At what point during WWI did it become understood by the general public in that the soldiers were being sent into a pointless bloodbath?

by huyvanbin

I've read that it's believed today that trench warfare and many of the battles of WWI were basically pointless slaughter that didn't decide anything. Did the public realize this at the time? Did people ever start to believe that it would be sensible to avoid service on this basis or try to protect their children from service? Was there ever a movement of draft dodgers or deserters in Britain or anywhere else?
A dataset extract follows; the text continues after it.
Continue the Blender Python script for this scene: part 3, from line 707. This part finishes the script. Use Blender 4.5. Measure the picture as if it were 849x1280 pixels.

Obviously Russia is a special case since the soldiers were actually pressured to desert by the revolutionaries.

jonewer

Ok, lets break this down a bit

I've read that it's believed today that trench warfare and many of the battles of WWI were basically pointless slaughter that didn't decide anything

Its certainly the case that this is the belief of many people today, but this doesnt mean its the unanimous opinion and it also doesnt mean its true. There is a substantial body of work that disagrees with this point of view, including historians like John Terraine, Richard Holmes, Brian Bond, and Gary Sheffield

Indeed, from the British point of view its somewhat baffling that a war against a millitarist Germany that has invaded Poland is a good and just thing, but that a war against a millitarist Germany that has invaded Belgium is pointless and futile.

Its also unlikely that the Polish see the war as futile and pointless as it brought an independent Poland into existance.

Other countries like Serbia and Belgium were fighting for their continued national independence against foreign aggresors. Both Germany and Russia stood much to gain from a victory while France stood to loose much in a defeat, and Britain would find itself with "the enemy on the counter-scarp" if Germany won.

Its hard to see how any of this is pointless or didnt decide anything......

Did the public realize this at the time?

As Gary Sheffield outlines in Forgotten Victory this point of view was not widely held at the time and in fact came into the mainstream in the 1960s and in particular after Alan Clark wrote The Donkeys, named after the supposed repartee

Ludendorff: The English soldiers fight like lions.

Hoffmann: True. But don't we know that they are lions led by donkeys

which has always defied reliable attribution and is actually quite odd when, as John Terraine points out, you consider that Hoffmann was an eastern Front soldier and never saw a British soldier or officer in action.

Did people ever start to believe that it would be sensible to avoid service on this basis or try to protect their children from service? Was there ever a movement of draft dodgers or deserters in Britain or anywhere else?

In the UK, conscription was only introduced in early 1916 - up to that point all the soldiers were volunteers. While there was undoubtably some of this behaviour, there is no record of it being widespread either in the UK or anywhere else.

It is worth noting however that there was fairly widespread mutiny in the French army after the Nivelle Offensives and that German society by 1918, was experiencing sporadic outbreaks of revolutionary activity, most seriously in its navy.